Cantar para amplificar momentos únicos, para que sigan siendo únicos aún siendo de muchos. Cantar para tejer una red vibratoria que haga de un conjunto de personas un grupo. Cantar para que la intensidad de una emoción no sea una vibración aislada que derrumbe la integridad de la persona en la que nació.
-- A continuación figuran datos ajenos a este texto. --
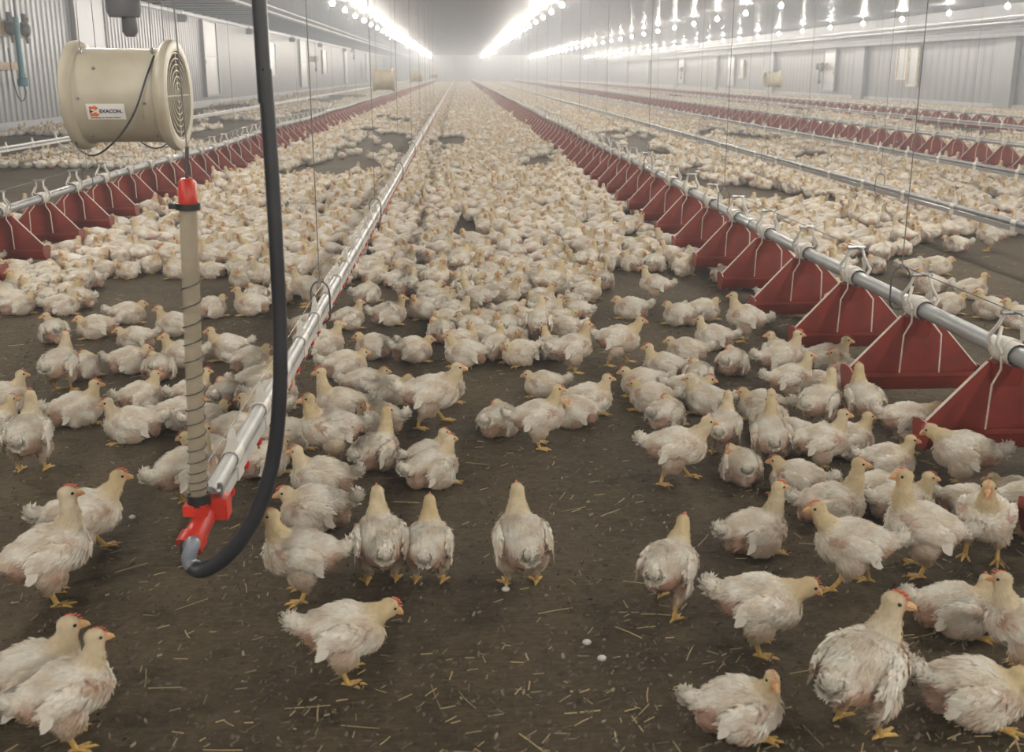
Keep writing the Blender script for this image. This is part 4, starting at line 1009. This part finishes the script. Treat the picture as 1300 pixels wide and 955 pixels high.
# px, py of the ground contact, direction (0 right, 90 away, 180 left, 270 to the camera), pose, scale, label
NEAR = [
 (440,858,2,'lowered',1.0,'white chicken stepping right with lowered head at the bottom centre of the open floor'),
 (962,822,5,'lowered',1.05,'white chicken walking right with drooping head, alone right of the open floor'),
 (1090,925,62,'turned',1.22,'large white chicken seen from behind looking right at the bottom edge'),
 (1235,905,8,'resting',1.08,'white chicken with tail to the left at the bottom right edge'),
 (1298,852,172,'alert',1.0,'white chicken facing left, cut by the right edge near the bottom'),
 (1213,796,10,'looking',1.0,'sitting chicken with its head turned away, lower right of the floor'),
 (938,925,12,'watching',.95,'chicken at the bottom edge whose back and head just show'),
 (1078,742,186,'walking',1.05,'white chicken standing with head turned left, red flank, right side'),
 (1172,722,188,'stretched',1.1,'big white chicken standing tall facing left before the dim brown one'),
 (1252,708,265,'alert',1.1,'chicken facing the camera at right, head straight on above a brownish body'),
 (1300,700,20,'alert',1.0,'chicken looking right at the right edge behind the frontal one'),
 (1075,660,12,'longneck',1.05,'chicken sitting with long raised neck facing right, right of centre'),
 (1148,655,15,'sitting',.98,'red combed chicken with raised neck behind the tall left-facing one'),
 (958,695,30,'longneck',1.0,'chicken with yellow head raised, sitting left edge of the right group'),
 (1208,655,4,'resting',.9,'chicken low behind the big left-facing bird, only back and red comb showing'),
 (1205,610,165,'lowered',1.08,'white chicken leaning left below the nearest red pan'),
 (858,610,6,'walking',1.05,'chicken walking right with raised head, alone before the moving crowd'),
 (917,575,80,'alert',.95,'chicken seen from behind just right of the walking one'),
 (975,600,95,'alert',1.0,'chicken standing with its back turned in the blurred crowd'),
 (1012,572,200,'sitting',1.0,'chicken sitting in the crowd below the third red pan facing left'),
 (1052,598,10,'alert',.95,'chicken facing right in the crowd behind the long-necked sitter'),
 (1092,545,110,'alert',1.05,'tall chicken seen from behind in front of the second red pan'),
 (1040,545,60,'alert',1.0,'chicken seen obliquely from behind, left of the tall one by the pan'),
 (1005,512,10,'alert',.95,'chicken with raised head facing right at the back of the blurred crowd'),
 (950,528,170,'resting',1.0,'chicken resting facing left behind the blurred crowd'),
 (905,522,172,'sitting',.95,'chicken facing left at the top of the blurred crowd'),
 (975,548,88,'sitting',1.0,'sitting chicken seen from behind in the middle of the blurred crowd'),
 (1072,575,30,'sitting',1.0,'sitting chicken right of centre in the blurred crowd below the pans'),
 (1000,618,160,'resting',1.0,'chicken lying at the lower edge of the blurred crowd'),
 (955,602,100,'tucked',.95,'fluffy chicken seen from behind, lower left of the blurred crowd'),
 (1035,505,175,'resting',1.0,'chicken resting before the third red pan, in the back of the blurred crowd'),
 (1125,605,10,'sitting',.95,'chicken looking right behind the long-necked sitter'),
 (1262,640,175,'resting',.95,'chicken resting at right, behind the frontal one'),
 (1140,572,20,'lowered',1.0,'chicken with head down beside the nearest red pan'),
 (1118,640,35,'resting',.9,'chicken with back hidden behind the long-necked sitter'),
 (848,772,70,'walking',1.0,'chicken walking away to the right in the empty middle floor'),
 (662,742,100,'alert',1.1,'chicken standing alone with its back turned at the middle of the floor'),
 (542,742,85,'alert',.95,'right one of two chickens with backs turned beside the front left group'),
 (488,742,95,'alert',1.05,'left one of two chickens with backs turned beside the front left group'),
 (385,758,176,'alert',1.05,'white chicken standing facing left right beside the black hose loop'),
 (400,668,172,'resting',1.1,'plump white chicken sitting facing left, right of the hose bend'),
 (408,628,168,'sitting',1.05,'chicken sitting facing left behind the plump one beside the hose'),
 (424,588,190,'alert',1.1,'standing chicken facing left with a red bare flank near the drinker pipe'),
 (468,590,50,'longneck',1.0,'chicken sitting half away with a yellow foot out, right of the drinker pipe'),
 (368,570,20,'resting',1.0,'chicken wedged between hose and drinker pipe facing right'),
 (550,612,35,'sitting',1.0,'sitting chicken alone on open floor with one foot out to the right'),
 (545,592,30,'sitting',.85,'chicken hidden behind the lone sitter, only its head showing'),
 (540,540,4,'walking',1.12,'big chicken striding right with outstretched neck at front of the centre crowd'),
 (432,530,178,'longneck',1.05,'chicken with raised head facing left at the front of the crowd'),
 (466,500,8,'resting',1.0,'chicken resting facing right behind the raised-head one'),
 (505,508,5,'resting',1.0,'chicken facing right squeezed behind the striding one'),
 (553,508,8,'sitting',1.0,'chicken with raised head right above the striding one'),
 (634,548,60,'tucked',1.0,'chicken sitting half away with fluffed rear, between striding bird and standing one'),
 (684,566,5,'alert',1.0,'chicken standing facing right on both legs, right of the fluffed sitter'),
 (728,538,172,'tucked',1.0,'sitting chicken with a bare red rear, right beside the standing one'),
 (748,522,5,'sitting',1.0,'chicken with raised neck facing right behind the red-rear one'),
 (690,500,178,'resting',.9,'chicken resting facing left behind the standing one'),
 (815,500,175,'resting',1.0,'chicken resting facing left, left end of the right middle group'),
 (830,518,160,'resting',1.0,'chicken sitting low, pinkish flank, in the right middle group'),
 (846,540,55,'tucked',.95,'small sitting chicken seen from behind with bare red rear, right middle group'),
 (878,510,0,'resting',1.0,'chicken resting facing right behind the walking one'),
 (100,536,8,'sitting',1.05,'chicken sitting upright facing right with red comb, on open floor at left'),
 (168,556,176,'sitting',1.05,'chicken sitting facing left with a yellow foot out, left floor'),
 (190,516,20,'sitting',.95,'chicken sitting behind the left-facing one with head up, left floor'),
 (235,540,5,'resting',1.0,'chicken resting facing right just left of the clear tube'),
 (238,512,20,'sitting',.9,'chicken with raised head half hidden by the clear tube'),
 (293,512,70,'tucked',1.0,'chicken seen from behind just right of the clear tube'),
 (322,500,10,'sitting',1.0,'chicken facing right beneath the start of the hose'),
 (265,545,30,'resting',.95,'chicken lying under the drinker pipe right of the clear tube'),
 (330,535,160,'resting',1.0,'chicken lying in the shade under the hose'),
 (345,598,30,'resting',.95,'chicken lying close behind the hose loop'),
 (350,515,10,'sitting',1.0,'chicken with raised head just left of the hose'),
 (490,545,150,'tucked',1.0,'chicken hidden between the raised-head one and the striding one'),
 (8,520,10,'sitting',1.0,'chicken facing right at the left edge, rear one of two'),
 (-6,556,10,'sitting',1.0,'chicken facing right at the left edge, front one of two'),
 (42,598,75,'alert',1.12,'large chicken with its back turned near the left edge'),
 (112,702,6,'walking',1.1,'white chicken facing right with raised head, behind the big one at left'),
 (68,758,10,'stretched',1.15,'big white chicken with bare brown flank standing at the left edge'),
 (46,890,8,'sitting',1.18,'chicken with red comb facing right at the bottom left corner, rear one'),
 (92,940,8,'alert',1.0,'chicken facing right at the bottom left, nearest to the camera'),
 (240,640,30,'alert',1.1,'tall chicken standing behind the clear tube'),
 (262,590,150,'resting',1.0,'chicken resting right behind the clear tube'),
 (300,560,20,'resting',1.0,'chicken beneath the drinker pipe end, between tube and hose'),
 (82,494,62,'alert',1.05,'standing chicken with brown bare rear at the front of the left crowd'),
 (152,472,10,'resting',1.0,'chicken facing right beside the brown-rear one, front of the left crowd'),
 (203,478,80,'tucked',1.0,'fluffy chicken seen from behind at the front of the left crowd'),
 (120,476,40,'tucked',.95,'chicken with hidden head between the brown-rear and the right-facing one'),
 (236,462,176,'sitting',1.0,'chicken facing left just left of the clear tube, front of the left crowd'),
 (285,455,176,'sitting',1.0,'chicken facing left just right of the clear tube, front of the left crowd'),
 (320,470,20,'resting',1.0,'chicken resting between clear tube and hose, front of the left crowd'),
 (70,432,100,'looking',1.0,'chicken sitting apart with turned head on the bare floor at left'),
 (122,426,172,'resting',1.0,'chicken facing left beside the one sitting apart at left'),
 (164,408,6,'resting',1.0,'chicken facing right behind the pair on the left floor'),
 (222,423,176,'sitting',1.0,'chicken facing left with a foot out, nearest left of the tube'),
 (172,440,170,'resting',.95,'chicken in the row behind the brown-rear one'),
 (25,398,20,'resting',1.0,'chicken on the left edge behind the bare floor'),
 (80,398,8,'resting',1.0,'chicken with pink side, second from the left edge'),
 (8,380,90,'tucked',1.0,'chicken seen from behind at the left edge below the red pans'),
 (310,362,170,'tucked',1.0,'fluffy chicken alone left of the hose'),
 (316,398,175,'sitting',1.0,'chicken with lifted head left of the hose, on bare floor'),
 (272,400,30,'resting',1.0,'chicken resting just right of the clear tube at mid height'),
 (466,384,40,'tucked',1.0,'fluffy chicken sitting apart right of the drinker pipe'),
 (495,411,4,'sitting',1.0,'chicken facing right, sitting apart right of the drinker pipe'),
 (537,403,200,'looking',1.0,'chicken with turned head beside the one facing right'),
 (560,430,100,'tucked',1.0,'round white chicken with hidden head, left edge of the centre crowd'),
 (522,456,6,'resting',1.0,'chicken facing right below the round white one'),
 (478,452,160,'resting',1.0,'chicken resting right of the drinker hanger'),
 (590,462,178,'sitting',1.0,'chicken with raised head facing left at the front of the centre crowd'),
 (443,416,20,'sitting',.95,'chicken looking right just beside the red nipples'),
 (412,450,5,'sitting',1.05,'chicken with raised head drinking beside the pipe'),
 (440,478,12,'resting',1.05,'chicken resting below the drinking one'),
 (390,388,178,'alert',1.0,'standing chicken facing left behind the drinker pipe'),
 (392,425,10,'resting',1.0,'chicken in the shade between hose and drinker pipe'),
 (785,462,4,'walking',1.05,'chicken walking right with head up, front of the crowd before the pans'),
 (727,470,20,'alert',1.0,'standing chicken with a bare red rear, left of the walking one'),
 (800,402,176,'resting',1.0,'chicken sitting apart facing left on bare floor before the pans'),
 (830,384,178,'alert',.95,'standing chicken facing left with raised head before the pans'),
 (765,366,90,'tucked',1.0,'fluffy chicken with hidden head at the right tip of the centre crowd'),
 (862,411,150,'resting',1.0,'chicken in front of the fourth pan, first of three'),
 (893,405,30,'resting',1.0,'chicken in front of the fourth pan, second of three'),
 (905,441,176,'sitting',1.0,'chicken with head stretched left before the third pan'),
 (870,458,178,'resting',1.0,'chicken facing left before the third pan, lower of two'),
 (848,480,176,'sitting',1.0,'chicken with comb facing left, front of the group before the pans'),
 (945,432,170,'alert',1.05,'tall chicken standing under the fourth red pan'),
 (930,472,70,'tucked',1.0,'fluffy white chicken with its back turned before the third pan'),
 (880,486,80,'tucked',.95,'chicken seen from behind under the group before the pans'),
 (1040,462,4,'sitting',1.05,'chicken facing right beneath the third red pan'),
 (985,462,100,'looking',1.0,'chicken looking at the camera left of the third red pan'),
 (1030,416,60,'longneck',1.0,'chicken with raised head between two red pans'),
 (990,486,15,'alert',1.0,'standing chicken left of the second red pan'),
 (1075,486,175,'sitting',.95,'chicken facing left in the gap before the second red pan'),
 (1180,372,175,'sitting',1.0,'chicken facing left just beyond the near feed pipe'),
 (1232,378,20,'sitting',1.0,'chicken with raised head beyond the near feed pipe, right of the hanger'),
 (1255,402,170,'sitting',1.0,'chicken facing left beyond the nearest pipe clip'),
 (1292,415,190,'sitting',1.0,'chicken beyond the feed pipe at the right edge'),
 (1205,396,20,'resting',1.0,'chicken resting behind the feed pipe clips'),
 (1110,346,90,'tucked',1.0,'round chicken behind the near hanger loop'),
 (1160,350,15,'resting',1.0,'chicken in the row beyond the feed pipe, left of the bare floor'),
 (1190,346,5,'resting',1.0,'chicken at the right end of the row beyond the feed pipe'),
 (1254,318,178,'alert',1.05,'standing chicken beyond the bare floor at right, facing left'),
 (1212,318,178,'resting',1.0,'chicken resting left of the standing one beyond the bare floor'),
]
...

Cantar pues para que la emoción sea como una gota que cae en agua y se expande en ondas para ser memoria compartida, y no una gota que, en una soledad autoimpuesta, colme nuestra capacidad de resistir en vida.

Cuando hace unas semanas morían 5 niños en un accidente de tráfico en Burgos, el psiquiatra Jesús de la Gándara hablaba de la importancia del duelo para poder salir adelante en esos momentos en los que parece que todo se detiene. Aquello que ritualiza el dolor, lo disminuye, decía. En unas circunstancias tan trágicas, percibir que el dolor de uno se contagia y se comparte con otros, ayuda a mitigarlo. La carga que ha caído encima es más llevadera cuando se siente que hay más personas que la soportan al lado de uno.

De la Gándara puntualizaba además algo interesante. El ritual que ayuda en el duelo debe tener una duración justa y un carácter adecuado que no devenga en frivolidad. El modelo a no seguir, como en tantas otras cosas, es la televisión, y los telediarios en particular, donde el exceso de información y el uso del morbo como cebo para atraer al espectador, acaba generando el efecto contrario al que aparentemente aspira. El ensañamiento en el dolor, seguir exprimiendo la tragedia cuando de las lágrimas solo queda su sal, termina por saturar la capacidad empática del espectador e instaura la indiferencia allí donde debería estar la empatía.

Pineso entonces en el teatro, y al contrario de lo que sucede en televisión, ese pequeño espacio, humano, de contacto directo, en la mayoría de sus estilos y ramificaciones, parece prestarse mejor para cobijar el rito y el duelo.

Una de las muestras de duelo más enternecedoras y bellas que recuerdo aparece en la película «Los sueños de Akira Kurosawa». Allí se muestra la celebración tras la muerte de uno de los hombres más ancianos y sabios de un pueblo de Japón. No hay llanto, color negro, ni gafas oscuras que oculten los rostros. En su lugar, una fiesta de mil colores, la danza, el canto, la percusión. Celebrar la muerte como homenaje a la vida que se ha ido. Imagino ese pasaje de la película de Kurosawa en algún lugar especial de mi ciudad, convertido en un magnífico espectáculo ritual de calle.

Desde hace algún tiempo, en algunos ámbitos de la programación teatral hay un mantra que se repite. Con los tiempos que corren, no hay lugar para dramas. En el teatro reír es lo que necesita la gente, reír y no asistir a un acto donde al espectador se le reproduzca la sensación de desgracia que le acompaña en la vida cotidiana. Se prioriza entonces por el estilo teatral, que debe ser complaciente y cercano a la comedia ligera, antes que optar por la calidad del acto. Entienden de forma simplista que el arte es una vía de evadirse de la realidad, asumiendo que negar el problema es su solución.

Por todo lo comentado aquí, a mí se me antoja más bien lo contrario: sin negar el espacio para el humor y la risa necesaria, el momento actual es probablemente más propicio que otros para tratar la tragedia aplicando, eso sí, nuevas miradas. Creemos arte y belleza también con aquello que nos produce dolor y desdicha. Sabemos que aliviar esas contracturas del alma sigue la dinámica contraria a la de una epidemia. Cuanto más comparte, cuanto mejor se ritualiza, mejor se sobrelleva.